Myerson also represented Citigroup in a number of transactions. He advised on more than $35 billion of acquisitions and divestitures, including Citi’s $14 billion cash and stock acquisition of Nikko Cordial Corporation, according to Paul Weiss.
Myerson said that “there’s no magic to the timing” to his exit and that Paul Weiss’s 2016 corporate hires of Scott Barshay, a top M&A partner from Cravath, Swaine & Moore, and Charles “Rick” Rule from Cadwalader, Wickersham & Taft, were not related to his move.
“There are no dots to connect there,” said Myerson. “It’s really my comfort level of where we are in the market and where we are headed.”
Myerson pointed to the firm’s growth in its corporate practice — naming Rule and Barshay’s additions — as developments that gave him the “comfort level” to leave the firm. He said there is now a better balance between the firm’s litigation and corporate practice.
“Image tends to lag reality,” said Myerson. “The image of the old days was that the most well-known part of the firm was litigation. I think there is now a great balance and talent pool [between litigation and corporate].”
He spoke bullishly of Rule and Barhsay. Of Barshay’s move to Paul Weiss, Myerson said: “It’s very unusual for Cravath partners to go to other firms. It’s a validation of our model, for him at age 50 to want to spend the rest of his career with us.”
At Longsight, Myerson said that he hopes to fill a niche in the market of advising corporations on crises and workplace issues.
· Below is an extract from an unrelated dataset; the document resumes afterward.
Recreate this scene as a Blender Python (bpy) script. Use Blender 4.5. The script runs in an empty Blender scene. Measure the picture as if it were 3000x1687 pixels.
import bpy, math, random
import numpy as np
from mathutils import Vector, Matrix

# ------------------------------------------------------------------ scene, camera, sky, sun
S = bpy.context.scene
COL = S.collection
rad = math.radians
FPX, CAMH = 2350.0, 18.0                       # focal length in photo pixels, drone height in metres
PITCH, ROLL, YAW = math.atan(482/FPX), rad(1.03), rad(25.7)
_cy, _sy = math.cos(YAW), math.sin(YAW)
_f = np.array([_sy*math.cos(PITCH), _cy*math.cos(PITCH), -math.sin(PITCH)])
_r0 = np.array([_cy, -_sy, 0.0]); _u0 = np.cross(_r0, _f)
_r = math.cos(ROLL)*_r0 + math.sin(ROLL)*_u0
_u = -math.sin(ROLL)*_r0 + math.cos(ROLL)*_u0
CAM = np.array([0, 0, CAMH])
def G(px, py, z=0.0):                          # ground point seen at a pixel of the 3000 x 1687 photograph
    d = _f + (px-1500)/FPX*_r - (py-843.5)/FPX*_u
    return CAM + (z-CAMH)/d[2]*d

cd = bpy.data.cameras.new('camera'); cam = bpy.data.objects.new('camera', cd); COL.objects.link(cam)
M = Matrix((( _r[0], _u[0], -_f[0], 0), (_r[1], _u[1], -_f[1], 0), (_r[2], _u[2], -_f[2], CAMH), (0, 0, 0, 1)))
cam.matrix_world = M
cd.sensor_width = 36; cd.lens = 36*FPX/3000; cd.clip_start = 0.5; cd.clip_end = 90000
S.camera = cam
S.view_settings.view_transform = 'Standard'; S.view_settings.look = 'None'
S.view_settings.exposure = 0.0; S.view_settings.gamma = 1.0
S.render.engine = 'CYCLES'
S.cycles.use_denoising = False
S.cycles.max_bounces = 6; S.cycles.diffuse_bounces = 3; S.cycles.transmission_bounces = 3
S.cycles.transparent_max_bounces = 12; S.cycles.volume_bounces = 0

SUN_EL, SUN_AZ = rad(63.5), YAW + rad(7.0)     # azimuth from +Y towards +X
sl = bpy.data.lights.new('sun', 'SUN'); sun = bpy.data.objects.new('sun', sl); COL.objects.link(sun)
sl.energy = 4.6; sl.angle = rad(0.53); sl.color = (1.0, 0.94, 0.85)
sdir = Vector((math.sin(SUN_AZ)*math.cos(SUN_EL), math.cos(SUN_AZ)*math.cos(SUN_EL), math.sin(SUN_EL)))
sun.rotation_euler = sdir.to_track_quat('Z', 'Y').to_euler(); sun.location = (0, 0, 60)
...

“For example, you look at corporate crises, be it Mylan, Takata or Wells Fargo... there is a need for someone to sit on the company side, who is helping solve problems. To have someone sitting on the board, saying, ‘These are the regulators you have to deal with, these are the legal and practical concerns you deal with and making sure the right suite of advisors are on the field... I think there is a role to play there.”